KANO: SDAFF 2014’s Baseball Doubleheader
Last night’s (Nov. 12) screening of the Taiwanese baseball film Kano made you feel like you were at a real game…both run for three hours…accept last night we got to see all the highlights. There were also hotdogs in the UltraStar lobby for those that wanted a more be-at-the-ballpark feel. What the film lacked were players spitting up buckets of sputum in the dugout and field, hotshots constantly doing the M.J. Jackson grab, crazy beards and moustaches, and players carrying big butts and heavy paychecks…in other words, this true-story featured players engulfed in real passion toward their sport.
Set in the Southern Taiwan county of Chia-yi (Kagi in Japanese) in 1931, when Taiwan was a Chinese province under the paralyzing rule of Japan (1895-1945), the film tells the story of how a bunch of loser, high school farm boys from Kano (an abbreviated name for the Kagi Agricultural and Forestry Public School), within one year, went from zeroes to heroes, when they reached the finals of Japan’s highly touted national high school baseball championships in Koshien.
Taiwan was ceded to Japan after the Chinese Ching dynasty lost the First Sino-Japanese war (1894-1895). So considering the time in history, what was even more amazing about Kano was that they were not only a multicultural, team of three races…five Japanese, four Han Chinese and three Taiwanese aborigines (only one Japanese player was in the team’s starting nine)…but their inspired and spirited performance also laid the foundation for Taiwan’s professional sports development program. Talk about a lot being placed on the shoulders of 12 high school kids.

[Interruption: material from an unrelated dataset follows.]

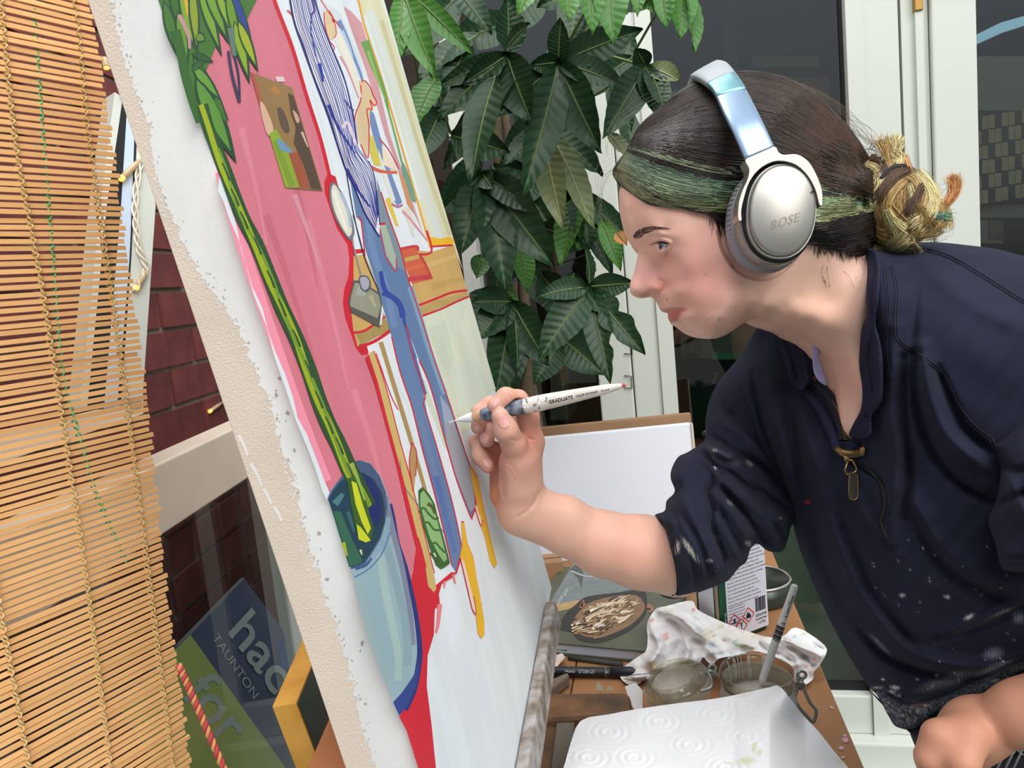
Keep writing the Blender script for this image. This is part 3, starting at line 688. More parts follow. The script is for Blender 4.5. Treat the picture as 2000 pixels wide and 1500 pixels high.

If you didn’t know any better, you’d think that the Japanese were super friendly and benevolent to their captors, if you will, and the Taiwanese were cool with their situation. When I lived in Taiwan back in the ’70s, there was a still a sector of the population that felt Taiwan grew and prospered under Japanese rule. So at the end of the day (by the way, screenwriters constantly say this), the film is about how these underdogs won-over their rulers not by winning the game but by winning their hearts, as each player played their hearts out…a true, gritty, blood and guts, crawl across the finish line if they have to, performance…something a culture seeped in samurai tradition could admire and respect.
At the core of these rascally, happy go-lucky kids is their Japanese coach Kondo, who was shamed at the high school level of coaching in Japan, and moved to Taiwan to start anew as a bookkeeper teacher at Kano. Kondo reluctantly agrees to teach baseball in gym class but his passion for the sport clicks on as he trains the participants like they were a real team, using his tough as nails, uber-disciplined approach to coaching.
Suddenly, each player becomes each player’s best friends…think black and white athletes being best friends in 1950s Alabama to measure that significance. After a grueling game played in the pouring rain and muddy, grassless field against South Taiwan’s best high school baseball team made up of all Japanese nationals, pure golden magic occurs…lights, camera, action…even if you’re not into baseball, it’s Rocky time as you also get caught up in dreaming the impossible dream.
The use of papaya fruit as a means for the players to understand how each team member can support the other regardless of any situation, comes to a fruitful comical climax in the final games. It’s a bit out of place, but cheers to the botanical try.
The beautiful thing about this film, is that the players were not trying to prove that they being the downtrodden, second-class citizens being ruled by Japan are as good or better than any Japanese, they’re simply just baseball players that will do anything to win fairly and not do it as a tool to thumb up their noses at anyone…like we constantly see in American high school sports. It would be great if there was a shorter version of Kano out there that could be required viewing in high school gym classes in America…so they could learn the true art of what it is to be a team literally against all odds, and not do it for that scholarship, and the fame and fortune of a pro-career.